А. Г. Премий действительно много, сложно выделить. Могу назвать фестивали, где можно встретить немало интересных авторов: Филатов Фест, Русские рифмы, Чемпионат поэзии им. Маяковского, сейчас ещё «Всемирный день поэзии» стремительно набирает обороты. Про поэтов, любимых и близких мне: из классики – Лермонтов, Маяковский, Цветаева, Есенин, Блок, Б. Рыжий. Из современных – Д. Быков (сложное к нему отношение, но как поэт, по-моему, прекрасен), из более молодого поколения – Данилова, Маленко, Белый Всадник.
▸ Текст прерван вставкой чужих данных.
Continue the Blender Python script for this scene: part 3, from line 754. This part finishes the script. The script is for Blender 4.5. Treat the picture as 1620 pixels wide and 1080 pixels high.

– Как, по-вашему, вообще пробиваться сейчас молодому поэту? Через конкурсы-фестивали? Насколько это сложно? Может, есть ещё какие-то пути?
А. Х. Сложно. Если бы я знала, как это делается, я бы сейчас собирала полные залы, как Полозкова.
А. Г. Смотря куда пробиваться. К тем, кто действительно интересуется современной поэзией, – через конкурсы-фестивали, но таких людей не так много. К более широкой аудитории – либо постоянный самопиар всеми возможными способами, либо везение.
Е. З. Мне кажется, всегда больше стоит вопрос «а стоит ли продвигать то, что я делаю?» Есть какая-то пропорция: пробивания не должно быть больше, чем созидания, иначе заводится плесень.
– Но писать в стол тоже не вариант. Должно быть взаимодействие автора и читателя.
Е. З. Если у тебя есть друг, он может читать. Если ему тоже интересно.
А. Х. Согласна с тобой, Маша. Конечно, следует соблюдать баланс между созданием того, что тебе действительно близко, и погоней за популярностью, но и под лежачий камень вода не течет. Мы живем в век самопиара, независимо от того, нравится нам это или нет.
Е. З. Не думаю, что это правда. Век – это век. Мы можем поступать так, как чувствуем.
А. Х. Можем, но всё же время диктует свои законы. А вот принимать их или нет – уже личное дело каждого.